*Raw data:*
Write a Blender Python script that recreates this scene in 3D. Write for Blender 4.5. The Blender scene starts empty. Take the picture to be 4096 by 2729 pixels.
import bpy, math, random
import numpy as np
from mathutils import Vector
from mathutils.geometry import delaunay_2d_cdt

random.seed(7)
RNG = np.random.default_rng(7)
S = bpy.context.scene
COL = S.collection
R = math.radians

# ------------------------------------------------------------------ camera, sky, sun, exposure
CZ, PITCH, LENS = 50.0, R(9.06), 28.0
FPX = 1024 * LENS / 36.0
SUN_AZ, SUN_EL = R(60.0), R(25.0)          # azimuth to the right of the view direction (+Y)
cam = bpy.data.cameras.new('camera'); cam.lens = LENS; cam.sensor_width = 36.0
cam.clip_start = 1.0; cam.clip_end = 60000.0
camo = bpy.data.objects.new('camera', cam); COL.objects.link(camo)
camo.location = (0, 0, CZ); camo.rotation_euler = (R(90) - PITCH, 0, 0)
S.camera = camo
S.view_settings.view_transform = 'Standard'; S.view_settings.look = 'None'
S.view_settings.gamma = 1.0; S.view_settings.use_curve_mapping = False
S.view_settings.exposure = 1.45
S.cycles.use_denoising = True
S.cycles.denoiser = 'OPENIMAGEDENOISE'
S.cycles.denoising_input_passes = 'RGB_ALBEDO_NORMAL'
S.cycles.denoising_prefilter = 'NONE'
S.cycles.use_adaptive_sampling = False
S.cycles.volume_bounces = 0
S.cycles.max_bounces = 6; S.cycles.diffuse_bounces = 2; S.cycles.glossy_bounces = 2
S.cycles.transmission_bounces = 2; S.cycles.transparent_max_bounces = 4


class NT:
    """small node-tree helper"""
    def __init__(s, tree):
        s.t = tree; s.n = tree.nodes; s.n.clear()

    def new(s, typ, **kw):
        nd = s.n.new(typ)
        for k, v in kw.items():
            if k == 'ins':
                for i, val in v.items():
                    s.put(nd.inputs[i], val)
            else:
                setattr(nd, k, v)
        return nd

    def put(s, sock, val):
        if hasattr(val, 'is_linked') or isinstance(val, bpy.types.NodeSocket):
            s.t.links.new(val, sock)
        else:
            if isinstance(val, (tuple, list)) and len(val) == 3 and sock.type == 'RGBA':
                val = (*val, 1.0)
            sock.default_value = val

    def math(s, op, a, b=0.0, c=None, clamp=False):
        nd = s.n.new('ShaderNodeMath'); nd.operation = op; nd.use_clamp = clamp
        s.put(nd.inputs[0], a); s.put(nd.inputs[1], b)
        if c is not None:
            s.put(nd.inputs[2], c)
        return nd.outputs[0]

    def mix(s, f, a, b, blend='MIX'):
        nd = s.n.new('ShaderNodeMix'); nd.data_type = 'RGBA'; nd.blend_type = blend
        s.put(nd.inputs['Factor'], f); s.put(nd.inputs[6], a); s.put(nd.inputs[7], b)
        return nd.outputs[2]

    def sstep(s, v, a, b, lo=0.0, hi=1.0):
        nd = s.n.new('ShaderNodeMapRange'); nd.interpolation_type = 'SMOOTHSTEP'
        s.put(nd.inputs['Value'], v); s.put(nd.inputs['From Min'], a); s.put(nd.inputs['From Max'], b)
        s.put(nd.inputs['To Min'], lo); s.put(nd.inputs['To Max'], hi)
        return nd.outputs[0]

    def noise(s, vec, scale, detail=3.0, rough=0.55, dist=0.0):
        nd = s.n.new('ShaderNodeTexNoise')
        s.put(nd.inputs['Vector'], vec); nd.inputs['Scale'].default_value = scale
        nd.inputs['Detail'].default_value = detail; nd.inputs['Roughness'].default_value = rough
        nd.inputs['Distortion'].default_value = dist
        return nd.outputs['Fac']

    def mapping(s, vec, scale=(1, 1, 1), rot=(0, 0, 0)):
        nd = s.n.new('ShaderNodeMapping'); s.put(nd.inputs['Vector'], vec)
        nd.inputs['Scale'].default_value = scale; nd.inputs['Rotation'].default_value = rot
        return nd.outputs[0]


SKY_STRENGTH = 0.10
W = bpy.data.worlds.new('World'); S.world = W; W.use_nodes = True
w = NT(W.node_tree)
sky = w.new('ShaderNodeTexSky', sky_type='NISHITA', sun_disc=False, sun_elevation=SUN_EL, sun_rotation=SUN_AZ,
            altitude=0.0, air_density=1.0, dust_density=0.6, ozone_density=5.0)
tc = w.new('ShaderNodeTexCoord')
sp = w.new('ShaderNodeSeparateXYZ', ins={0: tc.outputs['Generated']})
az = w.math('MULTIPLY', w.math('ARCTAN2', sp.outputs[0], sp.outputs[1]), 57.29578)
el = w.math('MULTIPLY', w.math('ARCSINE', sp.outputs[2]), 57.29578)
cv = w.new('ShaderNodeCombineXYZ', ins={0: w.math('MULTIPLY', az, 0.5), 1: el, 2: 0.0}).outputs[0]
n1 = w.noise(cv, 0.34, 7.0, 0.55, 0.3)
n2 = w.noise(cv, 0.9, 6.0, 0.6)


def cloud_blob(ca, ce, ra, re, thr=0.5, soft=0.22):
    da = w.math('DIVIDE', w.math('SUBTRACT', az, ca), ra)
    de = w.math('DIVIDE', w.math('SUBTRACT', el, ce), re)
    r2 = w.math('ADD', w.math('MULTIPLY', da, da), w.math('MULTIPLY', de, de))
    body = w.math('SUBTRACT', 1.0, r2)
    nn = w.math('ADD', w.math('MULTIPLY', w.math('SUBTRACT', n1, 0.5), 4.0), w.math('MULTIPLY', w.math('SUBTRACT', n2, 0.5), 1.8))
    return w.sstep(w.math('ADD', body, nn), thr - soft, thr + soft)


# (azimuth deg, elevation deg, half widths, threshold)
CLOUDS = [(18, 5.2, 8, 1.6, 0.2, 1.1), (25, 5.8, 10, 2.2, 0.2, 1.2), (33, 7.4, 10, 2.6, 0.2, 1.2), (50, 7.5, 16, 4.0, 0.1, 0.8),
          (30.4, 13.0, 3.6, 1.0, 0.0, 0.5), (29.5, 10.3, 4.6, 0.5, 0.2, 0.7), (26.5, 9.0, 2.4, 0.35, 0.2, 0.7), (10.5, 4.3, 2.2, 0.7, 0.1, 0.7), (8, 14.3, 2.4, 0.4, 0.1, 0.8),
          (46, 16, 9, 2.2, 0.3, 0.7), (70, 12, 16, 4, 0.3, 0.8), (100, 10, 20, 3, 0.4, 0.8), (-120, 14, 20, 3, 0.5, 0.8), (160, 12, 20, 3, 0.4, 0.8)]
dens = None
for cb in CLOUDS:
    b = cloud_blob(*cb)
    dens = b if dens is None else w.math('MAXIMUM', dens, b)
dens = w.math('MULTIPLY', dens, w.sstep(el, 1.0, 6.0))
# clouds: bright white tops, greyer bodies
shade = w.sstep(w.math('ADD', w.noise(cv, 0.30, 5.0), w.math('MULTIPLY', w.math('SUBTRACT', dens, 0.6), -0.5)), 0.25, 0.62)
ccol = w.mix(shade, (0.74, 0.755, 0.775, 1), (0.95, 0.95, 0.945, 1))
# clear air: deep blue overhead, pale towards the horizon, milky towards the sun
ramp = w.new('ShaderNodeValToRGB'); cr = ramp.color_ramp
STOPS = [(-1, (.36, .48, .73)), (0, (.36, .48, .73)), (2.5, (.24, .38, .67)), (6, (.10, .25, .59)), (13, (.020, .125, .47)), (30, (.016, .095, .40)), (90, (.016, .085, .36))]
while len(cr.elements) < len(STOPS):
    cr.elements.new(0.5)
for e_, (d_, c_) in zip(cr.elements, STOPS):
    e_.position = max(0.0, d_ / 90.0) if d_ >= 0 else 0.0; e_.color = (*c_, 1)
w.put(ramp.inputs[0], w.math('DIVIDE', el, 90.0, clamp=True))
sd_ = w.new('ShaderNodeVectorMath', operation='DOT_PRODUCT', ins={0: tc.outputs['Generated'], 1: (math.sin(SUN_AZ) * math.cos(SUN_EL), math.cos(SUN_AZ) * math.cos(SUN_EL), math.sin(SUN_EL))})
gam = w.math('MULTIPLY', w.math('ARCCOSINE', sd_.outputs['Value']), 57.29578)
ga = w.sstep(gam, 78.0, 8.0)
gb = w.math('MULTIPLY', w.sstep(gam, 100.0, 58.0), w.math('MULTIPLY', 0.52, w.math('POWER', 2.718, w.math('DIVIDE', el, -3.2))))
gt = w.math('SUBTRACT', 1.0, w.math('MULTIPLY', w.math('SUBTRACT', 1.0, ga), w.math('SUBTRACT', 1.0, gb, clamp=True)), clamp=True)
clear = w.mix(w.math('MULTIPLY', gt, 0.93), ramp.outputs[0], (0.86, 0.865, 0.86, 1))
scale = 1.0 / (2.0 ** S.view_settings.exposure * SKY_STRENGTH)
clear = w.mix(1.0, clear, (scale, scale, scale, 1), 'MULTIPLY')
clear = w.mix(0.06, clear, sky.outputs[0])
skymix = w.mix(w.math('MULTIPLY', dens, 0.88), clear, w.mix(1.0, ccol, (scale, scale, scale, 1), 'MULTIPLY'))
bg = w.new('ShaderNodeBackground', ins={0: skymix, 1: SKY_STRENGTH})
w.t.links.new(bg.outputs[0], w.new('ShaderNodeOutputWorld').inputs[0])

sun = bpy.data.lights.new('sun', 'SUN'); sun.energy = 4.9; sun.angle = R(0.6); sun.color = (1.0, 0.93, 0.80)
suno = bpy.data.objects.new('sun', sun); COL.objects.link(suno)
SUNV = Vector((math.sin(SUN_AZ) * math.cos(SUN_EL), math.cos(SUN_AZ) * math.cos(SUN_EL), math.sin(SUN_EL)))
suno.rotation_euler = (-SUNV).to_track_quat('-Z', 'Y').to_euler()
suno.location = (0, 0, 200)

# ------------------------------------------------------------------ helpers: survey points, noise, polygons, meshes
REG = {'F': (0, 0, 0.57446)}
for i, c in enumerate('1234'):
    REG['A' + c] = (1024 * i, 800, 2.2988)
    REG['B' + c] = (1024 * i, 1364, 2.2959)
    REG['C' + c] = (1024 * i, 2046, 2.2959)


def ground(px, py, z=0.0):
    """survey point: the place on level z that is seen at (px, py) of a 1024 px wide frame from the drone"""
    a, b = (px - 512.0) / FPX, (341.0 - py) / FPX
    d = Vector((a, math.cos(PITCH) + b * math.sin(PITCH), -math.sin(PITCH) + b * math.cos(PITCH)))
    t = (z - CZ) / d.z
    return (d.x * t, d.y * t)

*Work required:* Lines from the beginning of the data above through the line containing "R = math.radians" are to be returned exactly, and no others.

*Answer in full:*
Write a Blender Python script that recreates this scene in 3D. Write for Blender 4.5. The Blender scene starts empty. Take the picture to be 4096 by 2729 pixels.
import bpy, math, random
import numpy as np
from mathutils import Vector
from mathutils.geometry import delaunay_2d_cdt

random.seed(7)
RNG = np.random.default_rng(7)
S = bpy.context.scene
COL = S.collection
R = math.radians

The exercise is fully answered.